2. In combination, a Cubicle Quad wire antenna element comprising one wavelength of four wire element portions each adapted to be secured at each of its cubicle corners to a radial spider support arm of a horizontal boom carried by a vertical mast, with each wire of the cubicle wire element being carried by a non-conductive rod means and having its wire ends exposed adjacent each of its rod ends, a pivot-like connecting means carried by each of said rod means ends and associated with a spider arm for connecting each rod means end to its adjacent spider support arm, and a loose spanned wire circuit connecting means extending from and loosely connecting adjacent ends of each cubicle rod means wire element portions adjacent each corner, whereby a wind or weather caused possible directional movement of the antenna elements with relation to the spider arms may occur as a result of said pivot-like connection means.

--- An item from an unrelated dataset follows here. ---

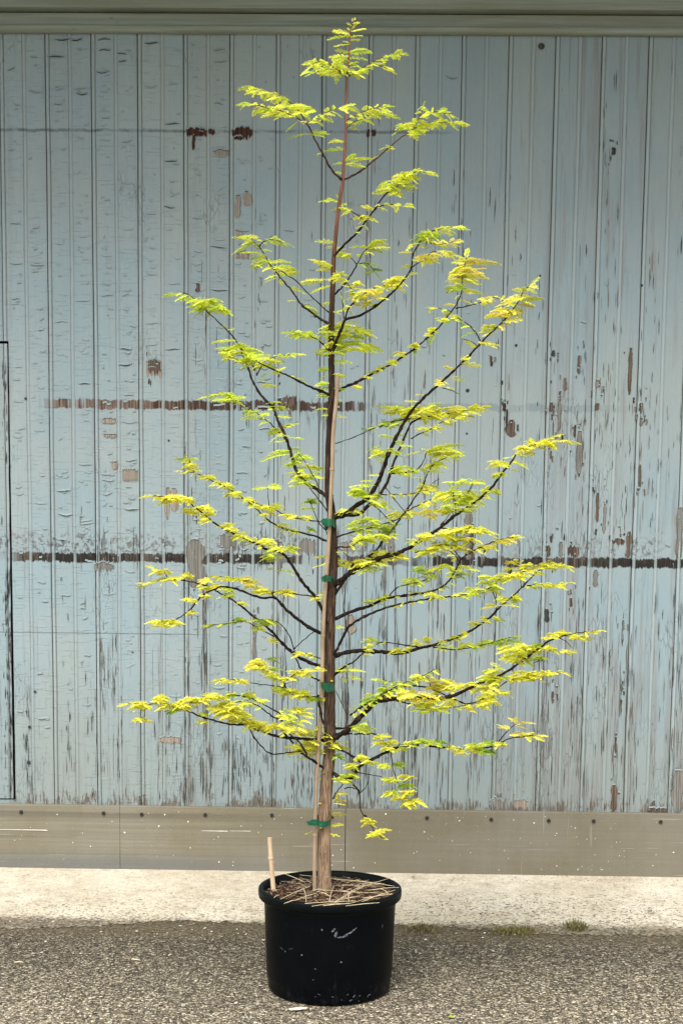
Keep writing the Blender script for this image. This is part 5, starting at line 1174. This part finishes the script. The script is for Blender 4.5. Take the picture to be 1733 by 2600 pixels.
tw('A5', [(1088, 892), (1150, 850), (1200, 820), (1305, 810)], 3, 1.5, .03, [(.1, 1, 8, 28, 'y')]); cl('A5', 1200, 825, 70, 14, 10, 30, 'y'); cl('A5', 1280, 1010, 30, 10, 4, 26, 'g')
tw('A5', [(1085, 938), (1000, 920), (900, 910), (830, 900), (760, 880), (645, 885)], 2.6, 1.2, -.04, [(.72, 1, 9, 28, 'ym')]); cl('A5', 690, 884, 40, 12, 5, 30, 'yo'); cl('A5', 800, 885, 24, 14, 5, 24, 'y'); cl('A5', 1030, 800, 40, 10, 3, 26, 'lg')
br('A5', [(1360, 1300), (1200, 1285), (1060, 1275), (960, 1245), (900, 1225), (800, 1190), (720, 1190), (600, 1160), (500, 1130), (420, 1095), (330, 1070), (270, 1045), (210, 1040), (150, 1055), (80, 1045), (15, 1045)], 8, 1.6, -.3, [(.93, 1, 8, 30, 'y')])
cl('A5', 95, 1050, 45, 22, 12, 30, 'y'); tw('A5', [(132, 1062), (125, 1130), (85, 1150)], 1.8, 1, 0); cl('A5', 90, 1148, 36, 14, 8, 28, 'y'); cl('A5', 232, 1005, 32, 26, 11, 28, 'y'); cl('A5', 270, 1055, 26, 14, 6, 24, 'y'); cl('A5', 390, 1055, 50, 22, 11, 30, 'y'); cl('A5', 335, 1090, 30, 14, 5, 24, 'g'); cl('A5', 530, 1110, 24, 10, 4, 24, 'l'); cl('A5', 530, 1165, 24, 10, 4, 22, 'y'); cl('A5', 340, 1050, 30, 14, 5, 26, 'ym')
tw('A5', [(360, 1080), (400, 1050), (500, 1020), (560, 1010), (650, 995), (740, 990), (830, 1000), (900, 1025), (980, 1070), (1052, 1112), (1080, 1150)], 3, 3, .03, [(.05, .4, 9, 30, 'y')])
cl('A5', 600, 985, 60, 22, 12, 34, 'y'); cl('A5', 500, 1018, 50, 16, 8, 30, 'y'); cl('A5', 420, 1015, 40, 14, 6, 28, 'ym'); cl('A5', 720, 975, 30, 14, 5, 26, 'l'); cl('A5', 840, 975, 34, 24, 8, 28, 'ml'); cl('A5', 920, 1010, 30, 24, 5, 26, 'm')
tw('A5', [(1075, 1165), (1000, 1130), (920, 1070), (880, 1045), (800, 1030), (738, 1042)], 4, 2, -.04, [(.5, 1, 10, 26, 'lm')]); cl('A5', 820, 1040, 40, 14, 6, 26, 'lm')
cl('A5', 690, 1060, 60, 40, 16, 36, 'y'); cl('A5', 740, 1105, 90, 34, 24, 36, 'y'); cl('A5', 780, 1145, 50, 20, 10, 32, 'ym'); cl('A5', 620, 1075, 60, 14, 6, 36, 'y'); cl('A5', 850, 1170, 50, 20, 10, 30, 'y'); cl('A5', 930, 1190, 60, 34, 14, 32, 'y'); cl('A5', 1040, 1200, 60, 26, 14, 32, 'y'); cl('A5', 1150, 1220, 60, 28, 14, 32, 'y'); cl('A5', 1090, 1110, 40, 30, 8, 30, 'lm'); cl('A5', 1130, 1165, 60, 20, 6, 30, 'l')
tw('A5', [(840, 1205), (880, 1280), (940, 1350), (1000, 1390), (1120, 1380), (1210, 1370)], 3.2, 2.6, -.02); sp('A5', [(1210, 1370, 1120, 1392), (1190, 1350, 1080, 1340)], 'ym')
tw('A5', [(1215, 1235), (1190, 1150), (1180, 1100)], 2, 1.2, -.03); sp('A5', [(1180, 1095, 1285, 1070), (1180, 1100, 1280, 1112), (1182, 1110, 1282, 1135), (1180, 1095, 1150, 1065), (1185, 1150, 1280, 1175), (1180, 1095, 1230, 1085)], 'ym'); cl('A5', 1170, 1085, 26, 18, 6, 26, 'y'); cl('A5', 1240, 1235, 50, 20, 6, 30, 'ym')
br('A5', [(1370, 1500), (1290, 1440), (1200, 1380), (1130, 1300), (1080, 1240), (1060, 1210)], 7, 3, -.14, [])
tw('A5', [(1240, 1400), (1190, 1310), (1120, 1255)], 5, 3, -.02)
br('A5', [(1318, 985), (1325, 1060), (1345, 1150), (1375, 1215)], 6, 5, -.03)

for B_ in BRANCHES:
    has_w = len(B_.wood.v) > 0
    if B_.name == 'trunk_foliage':
        local(B_.fol, tree).build('foliage', LEAF, tree)
        if has_w: local(B_.wood, tree).build('twig', TWIG, tree)
        continue
    o = local(B_.wood, tree).build('branch', TWIG, tree)
    if B_.fol.v: local(B_.fol, tree).build('foliage', LEAF, o)

# ------------------------------------------------------------------ stakes and ties
def stake(name, crop_pts, w_px, y, nodes, mat, wob=0.0):
    P = []
    for c, p in crop_pts:
        x, yy = nat(c, p); P.append(on_y(x, yy, y))
    mb = MB(); S_ = catmull(P, 0.012); R = []
    nz = [on_y(*nat(c, p), y).z for c, p in nodes]
    for q in S_:
        rr = w_px * PXM / 2
        for z in nz: rr *= 1 + .16 * max(0, 1 - abs(q.z - z) / .011)
        R.append(rr)
    mb.tube(S_, R, 12)
    for z in nz:
        k = min(range(len(S_)), key=lambda i: abs(S_[i].z - z)); c_ = S_[k]
        rows = []
        for rad_, dz in ((R[k] * .98, -.004), (R[k] * 1.12, -.0015), (R[k] * 1.12, .0015), (R[k] * .98, .004)):
            rows.append([(c_.x + rad_ * math.cos(a * math.pi / 6), c_.y + rad_ * math.sin(a * math.pi / 6), z + dz) for a in range(12)])
        mb.grid(rows, 0, True, True)
    return mb.build(name, mat)
YT = PY - 0.026
st = stake('bamboo_stake', [('A7', (622, 1290)), ('A7', (624, 850)), ('A7', (643, 300)), ('A5', (1335, 1100)), ('A5', (1346, 800)), ('A5', (1351, 560)), ('A5', (1362, 330)), ('A3', (1367, 1000)), ('A3', (1382, 760)), ('A3', (1396, 450)), ('A3', (1405, 262)), ('A3', (1413, 0)), ('A1', (1421, 1000)), ('A1', (1434, 800))],
           10, YT, [('A3', (1405, 262)), ('A5', (1350, 580)), ('A7', (624, 850)), ('A5', (1336, 1000))], BAMBOO)
tag(st, 'tall thin bamboo stake tied with green tape along the tree trunk', 'plant stake')
st = stake('bamboo_stake', [('A7', (265, 868)), ('A7', (275, 1030)), ('A7', (298, 1328))], 12.4, PY + 0.006, [('A7', (275, 1030))], BAMBOO_PALE)
tag(st, 'short cut bamboo stub stuck upright in the left side of the pot', 'plant stake')

def tie(crop, u0, u1, v0, v1, label, seed, tail=True):
    rr = random.Random(seed)
    xa, ya = nat(crop, (u0, (v0 + v1) / 2)); xb, yb = nat(crop, (u1, (v0 + v1) / 2))
    h = (v1 - v0) / CROPS[crop][2] * PXM
    A, B_ = on_y(xa, ya, PY - .02), on_y(xb, yb, PY - .02)
    cx, cz = (A.x + B_.x) / 2, (A.z + B_.z) / 2; rx = (B_.x - A.x) / 2; cy = PY - 0.010; ry = 0.032
    mb = MB(); n_ = 28
    rows = []
    for k in range(5):
        t = k / 4 - .5
        rows.append([(cx + (rx + rr.uniform(-.0014, .0014)) * math.cos(2 * math.pi * i / n_), cy + ry * math.sin(2 * math.pi * i / n_),
                      cz + t * h * (.88 + .12 * math.sin(3 * 2 * math.pi * i / n_ + seed)) + .005 * math.sin(2 * math.pi * i / n_ + seed) + .0016 * math.sin(5 * 2 * math.pi * i / n_ + k * 1.3) + rr.uniform(-.0008, .0008)) for i in range(n_)])
    mb.grid(rows, 0, True, True)
    if tail:                                     # the loose end of the tape sticks out to the left
        bx = cx - rx * .55
        R_ = []
        for i in range(6):
            t = i / 5
            R_.append([(bx - t * rx * 1.25, cy - ry - .002 - .010 * math.sin(t * 2.2), cz + h * (.5 - .1 * t + .12 * math.sin(t * 5))), (bx - t * rx * 1.0, cy - ry - .004 - .010 * t, cz + h * (-.5 + .55 * t * (seed % 2) + .15 * t))])
        mb.grid(R_, 0, True)
    tag(mb.build('plant_tie', TAPE), label, 'plant tie', 'green tape ties round trunk and stake')
tie('A3', 1345, 1425, 624, 690, 'green tape tie round stake and trunk, topmost of the four', 3)
tie('A3', 1350, 1412, 1032, 1078, 'small green tape tie second from the top, round stake and trunk', 4)
tie('A5', 1325, 1425, 892, 954, 'broad flat green tape tie third from the top, wrapped round stake and trunk', 5, False)
tie('A7', 612, 750, 712, 762, 'lowest green tape tie on the pale lower trunk just above the pot', 6)

# ------------------------------------------------------------------ litter and weeds
rs = random.Random(99)
lit = MB()
for _ in range(1500):
    if rs.random() < .75: x = rs.uniform(-1.6, 1.5); y = rs.uniform(-0.80, -0.08)
    else: x = rs.gauss(0.45, .3); y = rs.gauss(-.55, .12)
    if not -0.82 < y < -.04: continue
    if x < -0.1 and rs.random() < .8: continue
    if rs.random() > .35 + .65 * min(1, -y / .6): continue
    an = rs.uniform(-.5, .5) if rs.random() < .7 else rs.uniform(0, 3.1); l = rs.uniform(.002, .009); ww = rs.uniform(.0008, .0028)
    z = 0.018 + rs.uniform(0, .003)
    u = Vector((math.cos(an), math.sin(an), rs.uniform(-.1, .2))) * l; v = Vector((-math.sin(an), math.cos(an), rs.uniform(-.3, .3))) * ww; p = Vector((x, y, z))
    c = rs.choice(((0.03, 0.024, 0.018), (0.07, 0.05, 0.035), (0.13, 0.095, 0.06)))
    lit.face([p - u - v, p + u * .3 - v * 1.2, p + u, p + v, p - u * .8 + v * .8], 0, c)
for _ in range(900):
    x = rs.uniform(-1.5, 1.4); y = rs.uniform(-2.1, -.8)
    if math.hypot(x - PX, y - PY) < .2: continue
    an = rs.gauss(0, .7); l = rs.uniform(.0025, .007); ww = rs.uniform(.0015, .0035); p = Vector((x, y, .004 + rs.uniform(0, .002)))
    u = Vector((math.cos(an), math.sin(an), rs.uniform(-.15, .25))) * l; v = Vector((-math.sin(an), math.cos(an), rs.uniform(-.2, .5))) * ww
    c = rs.choice(((0.03, 0.026, 0.02), (0.09, 0.07, 0.05), (0.46, 0.42, 0.34), (0.52, 0.48, 0.40), (0.30, 0.25, 0.17)))
    lit.face([p - u - v, p + u * .3 - v * 1.1, p + u, p + u * .2 + v, p - u * .8 + v * .8], 0, c)
tag(lit.build('leaf_litter', GRASS), 'scattered crumbs of bark and dry leaf on the concrete and asphalt', 'litter', kind='stuff')
def weed(px, py, w_, n_, hgt, label, seed, cols):
    rr = random.Random(seed); c0 = on_z(px, py, 0.006); mb = MB()
    for _ in range(n_):
        x = rr.gauss(0, w_ * .42); y = rr.gauss(0, .026); h = hgt * rr.uniform(.25, 1) * math.exp(-(x / w_) ** 2)
        an = rr.uniform(0, 6.28); le = rr.uniform(.1, .9); ww = rr.uniform(.0006, .0016)
        b0 = Vector((x, y, 0)); d = Vector((math.cos(an) * le, math.sin(an) * le, 1)) * h; s_ = Vector((-math.sin(an), math.cos(an), 0)) * ww
        k = rr.uniform(.6, 1.25); c = tuple(e * k for e in rr.choice(cols))
        mid = b0 + d * .55; tip = b0 + d - Vector((0, 0, h * .25 * le))
        mb.face([b0 - s_, b0 + s_, mid + s_ * .8, mid - s_ * .8], 0, c); mb.face([mid - s_ * .8, mid + s_ * .8, tip], 0, c)
    o = mb.build('weed_tuft', GRASS); o.location = (c0.x, c0.y, 0.005)
    tag(o, label, 'weed', 'weeds along the edge of the asphalt')
MOSS = ((0.14, 0.135, 0.04), (0.19, 0.17, 0.055), (0.09, 0.09, 0.03), (0.23, 0.18, 0.085))
weed(1308, 2364, .12, 900, .017, 'wide low mossy tuft at the edge of the asphalt, the middle of three', 1, MOSS)
weed(1463, 2356, .055, 420, .036, 'dark green upright tuft at the asphalt edge, rightmost of three', 2, ((0.12, 0.125, 0.04), (0.16, 0.15, 0.055), (0.08, 0.085, 0.03), (0.2, 0.165, 0.08)))
weed(1072, 2360, .085, 420, .022, 'thin brownish weed tuft at the asphalt edge nearest the pot', 3, ((0.15, 0.125, 0.06), (0.12, 0.11, 0.04), (0.20, 0.155, 0.09)))
# fallen petal by the pot, and a green leaf on the asphalt
c0 = on_z(756, 2563, 0.006); mb = MB()
rows = []
for i in range(9):
    t = i / 8; x = -.026 + .052 * t; hw = .0085 * math.sin(math.pi * (t * .9 + .08))
    rows.append([(x, -hw * 1.2 + .004 * (t - .5), .004 + .004 * t), (x, 0, .002), (x, hw * .7 + .006 * t, .006 + .003 * t)])
mb.grid(rows, 0, True)
o = mb.build('dry_leaf', flat('dry_petal', (0.66, 0.58, 0.42), .6, .2, .12, 60)); o.location = (c0.x, c0.y, 0.002)
tag(o, 'pale dry curled leaf lying on the asphalt in front of the pot', 'leaf')
c0 = on_z(1145, 2581, 0.006); mb = MB()
for k in range(5):
    a = k * 1.25 + .4; r_ = .014 if k % 2 else .010; u = Vector((math.cos(a), math.sin(a), .35)) * r_; v = Vector((-math.sin(a), math.cos(a), .1)) * r_ * .4
    mb.face([(0, 0, .003), u * .5 - v, u, u * .5 + v], 0)
o = mb.build('fallen_leaf', flat('fresh_leaf', (0.34, 0.42, 0.05), .5, .3, .2, 60)); o.location = (c0.x, c0.y, 0.003)
tag(o, 'small yellow-green leaf lying alone on the asphalt at the bottom right', 'leaf')
for i, (px, py, L, an, lab) in enumerate(((345, 2437, .032, -.25, 'short pale dry twig lying on the asphalt left of the pot'), (47, 2443, .028, .1, 'pale dry twig lying on the asphalt at the far left'))):
    c0 = on_z(px, py, 0.006); mb = MB(); u = Vector((math.cos(an), math.sin(an), 0)) * L / 2
    mb.tube([-u, u * .1 + Vector((0, .002, .001)), u], [.0016, .0022, .0014], 6)
    o = mb.build('dry_twig', STRAW); o.location = (c0.x, c0.y, 0.006); tag(o, lab, 'twig', 'dry twigs on the asphalt')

3. In combination with a plural element antenna having a vertical mast, a horizontal boom secured to the mast, a plural spoke radial spider arm secured to the boom, and a wave length antenna wire element extending from spider arm to spider arm, with each portion of said wire elements between spider arms being enclosed within a non-conductive material supporting rod connected to and extending between a pair of spider arms and with each end of said wire extending outwardly of its supporting rod adjacent its respective rod end, the combination therewith of a ball-and-socket joint pivot connection means in longitudinal rod extension at each end of each rod, with one of either the ball or the socket of said rod pivot connection means being secured to a spider arm and the other thereof being secured to the adjacent end of an element supporting rod, and a loosely spanned bendable circuit wire connection extending between each adjacent wire element end at each element corner of the antenna, with said pivot joint connection means of each rod end being adapted for permitting free pivotal movement of a rod element with relation to its adjacent spider arms as caused by any weather or wind condition occurrence.